The Supreme Court yesterday granted the Bush Administration's requests to intervene in two important environmental cases the White House wants overturned.
The first one involves whether the White House can continue to keep secret records of Vice President Cheney's Energy Task Force, which shaped the controversial energy bill currently stalled in the Senate. The second case involves whether the Administration should have to conduct an environmental study before issuing permits to trucks from Mexico.
In the energy task force case, public interest groups won access to some information about who was on the task force and how it operated, but Cheney appealed.

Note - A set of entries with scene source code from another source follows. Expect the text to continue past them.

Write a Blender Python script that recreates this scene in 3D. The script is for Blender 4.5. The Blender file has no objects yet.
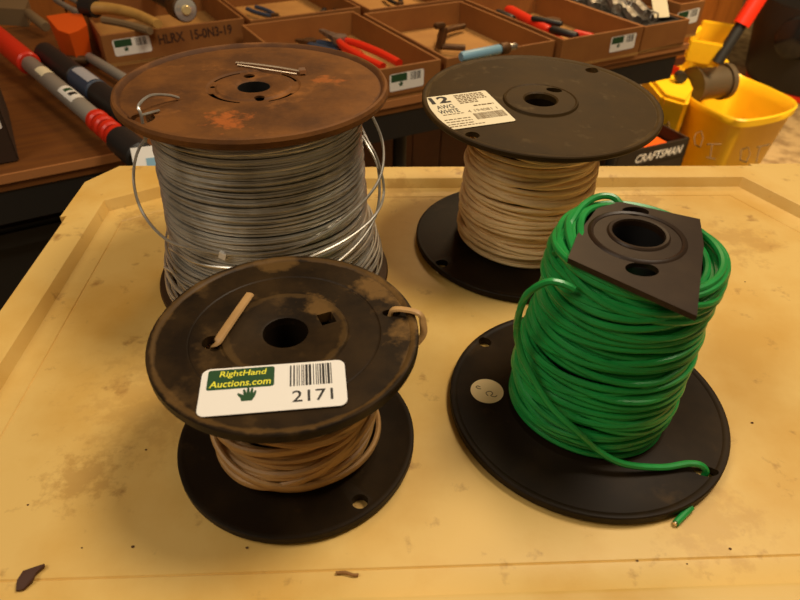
import bpy, bmesh, math, random
from mathutils import Vector, Matrix

# ------------------------------------------------------------------ camera, light, exposure
scn = bpy.context.scene
COL = scn.collection
H = .285                                   # lens height above the lid field
PITCH, ROLL, FPX = math.radians(38.32), math.radians(1.356), 641.3
fw = Vector((0, math.cos(PITCH), -math.sin(PITCH)))
up0 = Vector((0, math.sin(PITCH), math.cos(PITCH)))
rt0 = Vector((1, 0, 0))
RT = rt0 * math.cos(ROLL) + up0 * math.sin(ROLL)
UP = up0 * math.cos(ROLL) - rt0 * math.sin(ROLL)
CAM = Vector((0, 0, H))
cd = bpy.data.cameras.new('camera')
cam = bpy.data.objects.new('camera', cd)
COL.objects.link(cam)
cam.matrix_world = Matrix(((RT.x, UP.x, -fw.x, CAM.x), (RT.y, UP.y, -fw.y, CAM.y), (RT.z, UP.z, -fw.z, CAM.z), (0, 0, 0, 1)))
cd.sensor_width = 36
cd.lens = FPX * 36 / 800
cd.clip_start = .01
cd.dof.use_dof = True
cd.dof.focus_distance = .40
cd.dof.aperture_fstop = 15
scn.camera = cam

w = bpy.data.worlds.new('world')
scn.world = w
w.use_nodes = True
w.node_tree.nodes['Background'].inputs[0].default_value = (1, .68, .36, 1)
w.node_tree.nodes['Background'].inputs[1].default_value = .14


def area(name, loc, target, size, energy, color, spread=180):
    l = bpy.data.lights.new(name, 'AREA')
    l.shape = 'DISK'
    l.size = size
    l.energy = energy
    l.color = color
    l.spread = math.radians(spread)
    o = bpy.data.objects.new(name, l)
    COL.objects.link(o)
    o.location = loc
    o.rotation_euler = (Vector(target) - Vector(loc)).to_track_quat('-Z', 'Y').to_euler()
    return o


area('ceiling_lamp', (.50, .46, 1.25), (.12, .3, 0), .44, 12.6, (1, .84, .64))
area('fill_lamp', (-.85, -.10, 1.25), (-.1, .35, 0), .7, 7.6, (1, .88, .72))
area('back_lamp', (.5, 2.1, 1.5), (.35, 1.7, -.3), .6, 9, (1, .70, .38), 100)
area('far_fill', (1.6, 1.2, 1.5), (1.25, 2.4, -.45), .6, 19, (1, .76, .46), 75)  # unseen light added to brighten the bucket and the far wall
vs = scn.view_settings
vs.view_transform = 'Standard'
vs.look = 'None'
vs.gamma = 1
vs.use_curve_mapping = False
vs.exposure = 0

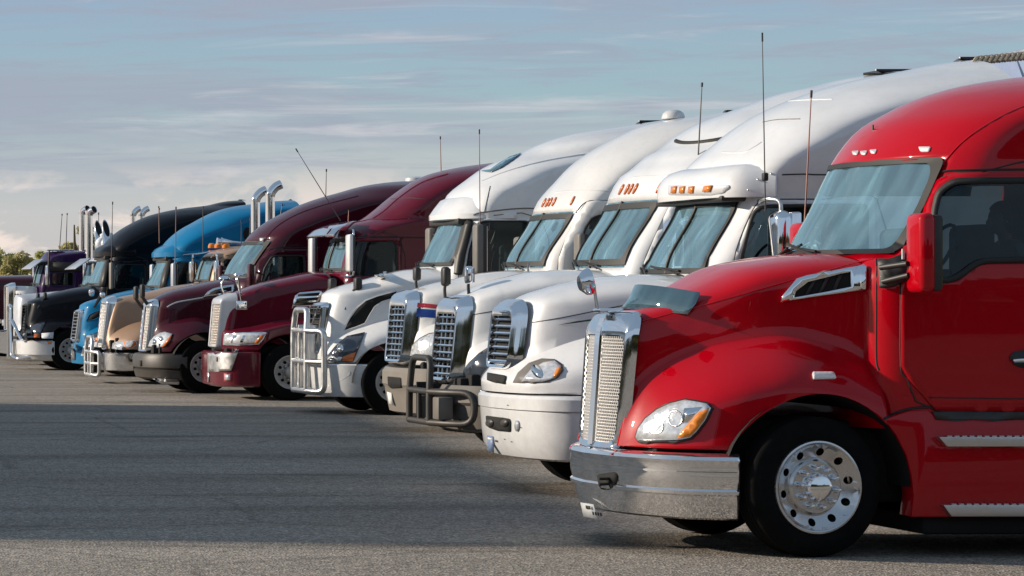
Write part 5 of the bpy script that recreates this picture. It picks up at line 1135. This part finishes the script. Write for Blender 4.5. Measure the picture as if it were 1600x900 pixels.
def truck10():
    T = Truck(3.46, 24, 'black sleeper truck with white bumper, grille guard and a driver in the side window')
    m = M['black']
    std(T, dict(m='black', wheel=111.5, hood_rear=172, steer=3, archr=.66, front=[(36, 530), (35, 520), (37, 500), (41, 484), (43, 473)], hood=[(43, 473), (48, 470), (62, 465), (91, 456), (113, 451), (132, 448), (150, 447), (172, 450)],
        crest=[(45, 520), (58, 506), (72, 500), (90, 497), (120, 496)], zb=.85, fb=.3,
        cab=[(142, 448), (156, 403), (158, 392), (165, 381), (174, 371), (186, 361), (202, 351), (230, 338), (260, 330), (290, 325), (324, 321), (345, 316), (360, 314), (385, 313)], back=388, ws=(447, 404), jw=8, frame=.03, gw=3,
        W=[(.8, 1.12), (3.0, 1.12), (3.2, 1.17), (4.9, 1.19)], hc=.6, c0=.45, door=[(166, 470), (168, 430), (176, 408), (230, 406), (230, 470)], win=[(180, 452), (181, 420), (184, 413), (226, 414), (227, 450)],
        bm='white', bplan=[(0, 0), (.06, .5), (.2, .8), (.4, 1.02), (.65, 1.14), (.84, 1.19)], bprof=[(.24, -.1), (.3, -.06), (.38, 0), (.4, .03), (.74, .03), (.76, -.02), (.78, -.1)]))
    X = lambda z: T.x(34, 0) + .05 * (z - 1)
    grille(T, .34, .36, .95, 1.68, X, prow=.04, r=.05, band=.04, depth=.08, slats=8, slatm=M['under'], slat_h=.02, m=M['plastic'])
    xv = T.x(149, 0)
    volvo_extras(T, None, None, [(36, 523), (49, 509), (72, 503), (66, 516), (62, 528), (38, 528)], [(54, 522.6), (64, 521.6), (62, 528), (53, 528)], None,
        [(xv, 0), (xv + .05, .6), (xv + .2, .9), (xv + .45, 1.08), (xv + .85, 1.17)], [(T.z(402), -.02), (T.z(401), .02), (T.z(394), .02), (T.z(388), -.06), (T.z(383), -.2), (T.z(380), -.4)], m=m)
    T.decal('fender_panel', [(65, 521), (84, 519), (83, 529), (65, 529)], M['white'], .006, .008); T.decal('side_marker', [(74, 534), (81, 534), (80, 537.5), (75, 537.5)], M['amber'], .008, .008, only=(T.bumi,))
    a = M['chrome_clean']; xf = -.12
    g = tube('grille_guard', fillet([(xf, .45, T.z(560)), (xf, .45, T.z(482)), (xf, .32, T.z(477)), (xf, -.05, T.z(479)), (xf, -.08, T.z(520)), (xf, -.2, T.z(556)), (xf + .1, -.6, T.z(561, -.6)), (xf + .4, -.8, T.z(557, -.8))], .1), .045, a, T.root, 8)
    tube('guard_tube', fillet([(xf, .1, T.z(500)), (xf, -.25, T.z(500)), (xf + .05, -.6, T.z(514, -.6)), (xf + .18, -.75, T.z(531, -.7))], .15), .05, a, g, 8); rbox('guard_plate', xf + .02, xf + .06, -.05, .4, T.z(555), T.z(490), M['alu'], g, .02)
    T.decal('pillar_deflector', [(157, 448), (161, 430), (168, 408), (174, 406), (167, 440), (165, 448)], M['plastic'], .02, .05)
    box_mirror(T, 170, 410, 452, M['taupe'], w=.24, d=.1, yi=-1.25, arms=2)
    for a_, b_, y in ((71, 462, -.5), (60, 463, .4)): o = rbox('hood_mirror', T.x(a_ - 3, y), T.x(a_ + 2, y), y - .08, y + .08, T.z(b_ + 5, y), T.z(b_ - 5, y), M['plastic'], T.root, .03, 3); tube('mirror_bracket', [T.p(a_ - 1, b_ + 2, y), T.p(a_ - 12, b_ + 20, y - .1)], [.05, .025], M['plastic'], o, 6)
    antenna(T, 174, 410, 176, 315, y=-1.3, r=.011, m='whipd'); antenna(T, 250, 378, 249, 325, y=.9, r=.011)
    return T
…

Created by presidential executive order in 2001, the task force routinely met behind closed doors and recommended a host of industry-backed proposals, such as opening the Arctic National Wildlife Refuge and many other public lands to oil and gas drilling. Cheney has repeatedly refused to reveal who his group met with, even to Congress's investigative arm, the General Accounting Office.[1]
In the Mexican trucks case, a federal appeals court ruled in January that the Administration violated environmental laws when it took steps to grant Mexican trucks full access to U.S. highways without adequately reviewing their environmental impact. The Bush Administration then asked the Supreme Court to step in, even though the Department of Transportation had already begun to comply with the court order.
At least 30,000 Mexico-domiciled diesel trucks could enter the U.S. per year, including many older, pre-1994 trucks that are the most egregious polluters. A study shows that by the year 2010, trucks from Mexico will emit twice as much particulate matter and nitrogen oxides as U.S. trucks.[2]
Meanwhile, one of the Supreme Court justices who will decide "Cheney v U.S. District Court" was the guest of the vice president last week, the Washington Post reports.[3] Justice Antonin Scalia joined Administration leaders celebrating the holidays at the Cheneys' Christmas party in the vice president's residence last Thursday.